Economic Calendar Highlights:

  • Monday, August 19: U.S. Leading Index (Jul) -0.30% forecast. The data could provide further insights into the overall economic direction, especially in light of the Fed’s upcoming rate decision.
  • Tuesday, August 20: China Loan Prime Rate (5Y) expected at 3.85%. This rate is crucial for understanding China’s economic policy direction and its impact on global markets, particularly in the Asia-Pacific region.
  • Wednesday, August 21: FOMC Meeting Minutes will offer detailed insights into the Fed’s discussions and could influence market expectations regarding the September rate cut.
  • Thursday, August 22: The Jackson Hole Symposium begins. This event is highly anticipated as central bankers from around the world gather to discuss the global economic outlook. Fed Chair Jerome Powell’s speech will be the highlight, with potential implications for global markets.
  • Friday, August 23: U.S. New Home Sales (Jul) forecast at 630K. Housing market data remains a key indicator of economic health, and any surprises could impact expectations for Fed policy.

Market Outlook:

  • Equities: Global equity markets are experiencing a mix of resilience and caution. The S&P 500 had its best weekly performance of 2024, driven by strong retail sales and low jobless claims. However, high valuations, particularly in technology and AI stocks, are a source of concern, as investors weigh the potential for future earnings against current price levels. The upcoming Jackson Hole Symposium will be critical in shaping market expectations, particularly if Fed Chair Powell provides new insights into the Fed’s monetary policy trajectory.
  • Forex: The U.S. dollar index (DXY) has come under pressure as market participants increasingly price in the likelihood of a Fed rate cut in September. This has provided a boost to the euro and pound, both of which are expected to strengthen against the dollar in the near term. The euro, in particular, could benefit from the ECB’s more cautious approach to rate cuts, while the pound might find support from the BoE’s decision to hold rates steady.
  • Commodities: Gold continues to be a favored asset in times of uncertainty, with prices likely to test new highs if the Fed signals a more dovish stance. Meanwhile, oil prices are expected to remain range-bound, with supply-demand dynamics in a delicate balance. The mixed signals from inventory data and concerns about future demand are likely to keep oil prices under pressure, though geopolitical risks could lead to sudden price spikes.
  • Cryptos: Bitcoin remains in a consolidation phase, with the potential for significant price movement if market conditions shift. The accumulation by long-term holders and the increase in stablecoin balances on exchanges suggest that there is ample liquidity ready to be deployed into Bitcoin. However, regulatory risks remain a key factor to watch, particularly in the U.S.

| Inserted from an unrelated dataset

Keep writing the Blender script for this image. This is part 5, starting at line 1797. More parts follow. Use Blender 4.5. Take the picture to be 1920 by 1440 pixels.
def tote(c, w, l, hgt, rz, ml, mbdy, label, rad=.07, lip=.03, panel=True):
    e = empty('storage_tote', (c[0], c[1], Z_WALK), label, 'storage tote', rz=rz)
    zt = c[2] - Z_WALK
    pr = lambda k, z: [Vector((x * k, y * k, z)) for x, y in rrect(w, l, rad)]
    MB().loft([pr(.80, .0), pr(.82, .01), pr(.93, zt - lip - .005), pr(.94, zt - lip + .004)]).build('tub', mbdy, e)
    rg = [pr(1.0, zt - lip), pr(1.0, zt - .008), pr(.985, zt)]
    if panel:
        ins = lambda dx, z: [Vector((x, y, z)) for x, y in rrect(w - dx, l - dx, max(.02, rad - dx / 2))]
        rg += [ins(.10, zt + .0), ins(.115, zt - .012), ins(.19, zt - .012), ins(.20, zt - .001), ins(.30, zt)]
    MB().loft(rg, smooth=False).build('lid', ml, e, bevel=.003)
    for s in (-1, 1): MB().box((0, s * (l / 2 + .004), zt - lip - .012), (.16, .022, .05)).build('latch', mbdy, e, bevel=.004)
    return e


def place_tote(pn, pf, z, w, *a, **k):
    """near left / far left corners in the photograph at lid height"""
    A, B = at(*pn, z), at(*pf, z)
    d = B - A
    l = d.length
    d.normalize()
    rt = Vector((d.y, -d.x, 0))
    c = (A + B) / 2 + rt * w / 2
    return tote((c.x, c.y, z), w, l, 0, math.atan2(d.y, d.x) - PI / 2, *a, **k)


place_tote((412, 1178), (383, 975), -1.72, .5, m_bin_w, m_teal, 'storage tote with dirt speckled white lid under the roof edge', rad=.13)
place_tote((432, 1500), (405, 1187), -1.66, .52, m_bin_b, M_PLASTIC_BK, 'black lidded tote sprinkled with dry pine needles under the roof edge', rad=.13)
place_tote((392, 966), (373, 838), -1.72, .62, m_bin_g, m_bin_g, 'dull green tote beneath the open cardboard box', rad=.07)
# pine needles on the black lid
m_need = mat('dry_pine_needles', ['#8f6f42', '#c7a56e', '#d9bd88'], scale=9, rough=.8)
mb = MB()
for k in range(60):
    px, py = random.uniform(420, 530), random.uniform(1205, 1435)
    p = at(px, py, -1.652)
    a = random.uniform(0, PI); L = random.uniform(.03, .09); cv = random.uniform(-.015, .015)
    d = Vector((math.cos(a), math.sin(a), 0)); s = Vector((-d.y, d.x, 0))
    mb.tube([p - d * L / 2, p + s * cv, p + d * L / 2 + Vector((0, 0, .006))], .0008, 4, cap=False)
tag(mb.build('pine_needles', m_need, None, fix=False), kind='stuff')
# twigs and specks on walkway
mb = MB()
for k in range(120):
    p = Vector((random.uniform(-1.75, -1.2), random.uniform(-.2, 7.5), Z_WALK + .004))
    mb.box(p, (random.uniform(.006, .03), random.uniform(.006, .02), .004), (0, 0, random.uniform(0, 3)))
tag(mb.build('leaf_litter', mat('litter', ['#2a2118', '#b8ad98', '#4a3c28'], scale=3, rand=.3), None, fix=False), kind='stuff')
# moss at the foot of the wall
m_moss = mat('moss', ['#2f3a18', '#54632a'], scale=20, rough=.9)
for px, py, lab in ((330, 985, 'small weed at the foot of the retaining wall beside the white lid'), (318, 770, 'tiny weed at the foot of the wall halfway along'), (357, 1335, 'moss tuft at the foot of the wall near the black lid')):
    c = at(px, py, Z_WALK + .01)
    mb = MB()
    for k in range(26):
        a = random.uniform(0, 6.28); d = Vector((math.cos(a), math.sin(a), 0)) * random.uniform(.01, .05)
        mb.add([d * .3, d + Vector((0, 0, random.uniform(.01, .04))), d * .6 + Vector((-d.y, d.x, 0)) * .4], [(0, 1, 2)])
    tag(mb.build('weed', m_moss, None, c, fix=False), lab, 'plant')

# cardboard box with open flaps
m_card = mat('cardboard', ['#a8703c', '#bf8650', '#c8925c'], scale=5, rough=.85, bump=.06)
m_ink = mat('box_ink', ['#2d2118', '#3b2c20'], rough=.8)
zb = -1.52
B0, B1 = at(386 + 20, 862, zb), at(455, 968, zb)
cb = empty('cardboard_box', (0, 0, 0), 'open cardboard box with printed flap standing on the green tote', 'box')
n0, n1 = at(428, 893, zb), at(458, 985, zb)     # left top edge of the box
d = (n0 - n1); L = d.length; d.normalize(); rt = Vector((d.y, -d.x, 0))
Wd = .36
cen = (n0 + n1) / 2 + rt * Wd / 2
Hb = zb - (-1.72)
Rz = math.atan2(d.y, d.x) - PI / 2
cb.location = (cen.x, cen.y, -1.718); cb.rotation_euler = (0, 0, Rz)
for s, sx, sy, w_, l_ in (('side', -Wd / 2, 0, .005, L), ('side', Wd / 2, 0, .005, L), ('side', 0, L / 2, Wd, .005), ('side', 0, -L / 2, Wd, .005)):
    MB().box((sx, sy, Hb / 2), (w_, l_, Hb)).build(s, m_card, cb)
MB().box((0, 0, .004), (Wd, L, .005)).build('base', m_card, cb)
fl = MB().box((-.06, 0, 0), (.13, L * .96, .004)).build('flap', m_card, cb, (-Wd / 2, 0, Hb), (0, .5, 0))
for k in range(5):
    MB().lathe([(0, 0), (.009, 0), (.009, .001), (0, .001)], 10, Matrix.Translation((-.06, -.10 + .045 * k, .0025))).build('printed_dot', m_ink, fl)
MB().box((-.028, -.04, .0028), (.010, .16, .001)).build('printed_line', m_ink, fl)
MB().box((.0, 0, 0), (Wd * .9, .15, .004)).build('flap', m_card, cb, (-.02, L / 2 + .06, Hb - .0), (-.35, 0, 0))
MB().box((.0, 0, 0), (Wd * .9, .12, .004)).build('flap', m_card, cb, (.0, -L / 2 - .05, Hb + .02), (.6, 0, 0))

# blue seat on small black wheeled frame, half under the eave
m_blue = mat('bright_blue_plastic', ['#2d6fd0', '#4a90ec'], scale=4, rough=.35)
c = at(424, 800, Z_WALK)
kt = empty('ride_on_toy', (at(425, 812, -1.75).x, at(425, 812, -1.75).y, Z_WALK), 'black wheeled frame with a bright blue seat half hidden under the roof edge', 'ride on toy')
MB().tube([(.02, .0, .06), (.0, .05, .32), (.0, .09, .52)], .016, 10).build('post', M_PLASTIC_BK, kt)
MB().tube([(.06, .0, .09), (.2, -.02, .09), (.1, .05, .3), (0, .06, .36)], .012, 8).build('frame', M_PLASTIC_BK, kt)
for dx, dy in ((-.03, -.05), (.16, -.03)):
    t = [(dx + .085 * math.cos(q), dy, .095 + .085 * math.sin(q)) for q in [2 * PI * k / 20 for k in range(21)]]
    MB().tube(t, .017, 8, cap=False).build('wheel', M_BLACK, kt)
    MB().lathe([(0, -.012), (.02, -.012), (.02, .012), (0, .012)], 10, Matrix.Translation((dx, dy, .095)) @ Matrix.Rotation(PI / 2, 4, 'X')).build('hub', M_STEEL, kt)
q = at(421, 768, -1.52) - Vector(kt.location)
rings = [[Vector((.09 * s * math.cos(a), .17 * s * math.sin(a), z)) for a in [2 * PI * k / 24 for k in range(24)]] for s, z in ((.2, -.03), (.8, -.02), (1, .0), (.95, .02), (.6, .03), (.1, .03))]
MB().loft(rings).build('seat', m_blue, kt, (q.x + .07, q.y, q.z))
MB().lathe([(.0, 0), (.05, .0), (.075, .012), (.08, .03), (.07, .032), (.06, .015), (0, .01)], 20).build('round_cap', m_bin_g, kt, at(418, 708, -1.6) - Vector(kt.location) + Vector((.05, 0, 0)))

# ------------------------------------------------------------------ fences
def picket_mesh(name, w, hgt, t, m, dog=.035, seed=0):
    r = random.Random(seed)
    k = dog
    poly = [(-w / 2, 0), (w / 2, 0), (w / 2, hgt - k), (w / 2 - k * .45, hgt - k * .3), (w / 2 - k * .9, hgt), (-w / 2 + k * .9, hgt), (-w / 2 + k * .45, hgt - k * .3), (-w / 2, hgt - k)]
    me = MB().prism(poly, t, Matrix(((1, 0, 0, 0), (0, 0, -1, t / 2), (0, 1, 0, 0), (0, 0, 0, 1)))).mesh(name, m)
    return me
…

As the week unfolds, global markets will be closely monitoring central bank actions, economic data releases, and geopolitical developments. The Jackson Hole Symposium is expected to be the highlight, with Fed Chair Jerome Powell’s speech likely to set the tone for the coming weeks. Investors should remain cautious, as volatility could increase, particularly if there are surprises in the economic data or central bank communications.